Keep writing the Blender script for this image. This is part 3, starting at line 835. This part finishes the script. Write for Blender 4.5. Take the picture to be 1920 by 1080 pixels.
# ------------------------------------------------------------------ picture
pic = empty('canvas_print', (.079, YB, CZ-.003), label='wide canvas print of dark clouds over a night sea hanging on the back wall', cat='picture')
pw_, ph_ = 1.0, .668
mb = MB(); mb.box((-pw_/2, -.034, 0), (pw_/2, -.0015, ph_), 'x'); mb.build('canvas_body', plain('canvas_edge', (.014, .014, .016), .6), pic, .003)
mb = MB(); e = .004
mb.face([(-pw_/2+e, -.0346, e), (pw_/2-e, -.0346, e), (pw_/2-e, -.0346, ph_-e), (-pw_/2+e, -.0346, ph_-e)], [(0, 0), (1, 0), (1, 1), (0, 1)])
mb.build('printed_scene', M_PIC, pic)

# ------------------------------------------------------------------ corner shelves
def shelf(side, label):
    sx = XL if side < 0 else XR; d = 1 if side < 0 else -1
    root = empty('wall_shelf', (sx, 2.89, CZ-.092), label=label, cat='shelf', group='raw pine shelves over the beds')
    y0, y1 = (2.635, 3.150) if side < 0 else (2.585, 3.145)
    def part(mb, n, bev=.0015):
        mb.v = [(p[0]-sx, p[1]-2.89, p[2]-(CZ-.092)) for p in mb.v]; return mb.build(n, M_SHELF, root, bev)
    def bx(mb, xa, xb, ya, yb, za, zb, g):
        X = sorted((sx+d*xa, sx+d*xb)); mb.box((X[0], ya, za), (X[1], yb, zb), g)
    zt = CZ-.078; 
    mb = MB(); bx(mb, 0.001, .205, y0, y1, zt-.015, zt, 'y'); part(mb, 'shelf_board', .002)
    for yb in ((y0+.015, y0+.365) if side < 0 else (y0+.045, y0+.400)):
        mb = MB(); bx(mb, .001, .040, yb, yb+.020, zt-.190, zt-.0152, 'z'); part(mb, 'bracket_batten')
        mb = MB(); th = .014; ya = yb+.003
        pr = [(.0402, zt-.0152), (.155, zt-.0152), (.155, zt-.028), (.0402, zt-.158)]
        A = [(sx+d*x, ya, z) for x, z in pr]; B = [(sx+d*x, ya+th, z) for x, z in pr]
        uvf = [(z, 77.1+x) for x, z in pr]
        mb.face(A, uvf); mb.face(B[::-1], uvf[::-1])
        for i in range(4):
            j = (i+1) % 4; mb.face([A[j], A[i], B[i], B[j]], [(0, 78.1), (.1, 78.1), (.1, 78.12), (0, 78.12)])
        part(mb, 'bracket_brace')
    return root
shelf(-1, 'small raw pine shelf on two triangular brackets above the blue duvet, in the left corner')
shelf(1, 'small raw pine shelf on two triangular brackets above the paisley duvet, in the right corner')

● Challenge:
Please return the data above exactly as given.

● Written response:
Keep writing the Blender script for this image. This is part 3, starting at line 835. This part finishes the script. Write for Blender 4.5. Take the picture to be 1920 by 1080 pixels.
# ------------------------------------------------------------------ picture
pic = empty('canvas_print', (.079, YB, CZ-.003), label='wide canvas print of dark clouds over a night sea hanging on the back wall', cat='picture')
pw_, ph_ = 1.0, .668
mb = MB(); mb.box((-pw_/2, -.034, 0), (pw_/2, -.0015, ph_), 'x'); mb.build('canvas_body', plain('canvas_edge', (.014, .014, .016), .6), pic, .003)
mb = MB(); e = .004
mb.face([(-pw_/2+e, -.0346, e), (pw_/2-e, -.0346, e), (pw_/2-e, -.0346, ph_-e), (-pw_/2+e, -.0346, ph_-e)], [(0, 0), (1, 0), (1, 1), (0, 1)])
mb.build('printed_scene', M_PIC, pic)

# ------------------------------------------------------------------ corner shelves
def shelf(side, label):
    sx = XL if side < 0 else XR; d = 1 if side < 0 else -1
    root = empty('wall_shelf', (sx, 2.89, CZ-.092), label=label, cat='shelf', group='raw pine shelves over the beds')
    y0, y1 = (2.635, 3.150) if side < 0 else (2.585, 3.145)
    def part(mb, n, bev=.0015):
        mb.v = [(p[0]-sx, p[1]-2.89, p[2]-(CZ-.092)) for p in mb.v]; return mb.build(n, M_SHELF, root, bev)
    def bx(mb, xa, xb, ya, yb, za, zb, g):
        X = sorted((sx+d*xa, sx+d*xb)); mb.box((X[0], ya, za), (X[1], yb, zb), g)
    zt = CZ-.078; 
    mb = MB(); bx(mb, 0.001, .205, y0, y1, zt-.015, zt, 'y'); part(mb, 'shelf_board', .002)
    for yb in ((y0+.015, y0+.365) if side < 0 else (y0+.045, y0+.400)):
        mb = MB(); bx(mb, .001, .040, yb, yb+.020, zt-.190, zt-.0152, 'z'); part(mb, 'bracket_batten')
        mb = MB(); th = .014; ya = yb+.003
        pr = [(.0402, zt-.0152), (.155, zt-.0152), (.155, zt-.028), (.0402, zt-.158)]
        A = [(sx+d*x, ya, z) for x, z in pr]; B = [(sx+d*x, ya+th, z) for x, z in pr]
        uvf = [(z, 77.1+x) for x, z in pr]
        mb.face(A, uvf); mb.face(B[::-1], uvf[::-1])
        for i in range(4):
            j = (i+1) % 4; mb.face([A[j], A[i], B[i], B[j]], [(0, 78.1), (.1, 78.1), (.1, 78.12), (0, 78.12)])
        part(mb, 'bracket_brace')
    return root
shelf(-1, 'small raw pine shelf on two triangular brackets above the blue duvet, in the left corner')
shelf(1, 'small raw pine shelf on two triangular brackets above the paisley duvet, in the right corner')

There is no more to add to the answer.